Lawrence Block  is dry. He writes about addiction and alcoholism, about divorce and brutality. His protagonist, Matt Scudder the private-eye, roams the pubs when he is not visiting AA groups. The plot crawls along maily by conversions between Scudder and other people of interest, and the crime-busting and logic-reasoning happens almost exclusively in the detective's secret mind, exposing to the readers only at the last possible moment. 

Except in a few lapses of style, Block would reveal his soft spots for humanity. Like in this description of a female owner of an antique shop which happens to be downstairs of the crime scene.

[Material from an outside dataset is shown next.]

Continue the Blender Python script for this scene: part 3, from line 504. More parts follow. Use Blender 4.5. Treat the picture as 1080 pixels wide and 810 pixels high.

She was a dumpling, her hair an unconvincing red, her cheeks heavily rouged. Her billowy print dress flowing. Her smile was guarded, and something about her stance suggested she was keeping close to whatever device she could use to summon help.
I said I had a few questions about what had happened upstairs.
She said, "You a cop?" and her face relaxed for a moment, then tightened. "You're not a cop," she said, with such certainty she had me convinced.
The owner turned out to be a woman with enough savvy and life's wisdom to see through Scudder's unwillingness to talk to a difficult questionee -- the victims' daughter actually, and she detected the detective's mind with the shrewdness of any mother-of-four-grown-boys. The unexpected human touch surprises the reader like a single deliberately (accidentally?) colored character in an otherwise black-and-white comic strip.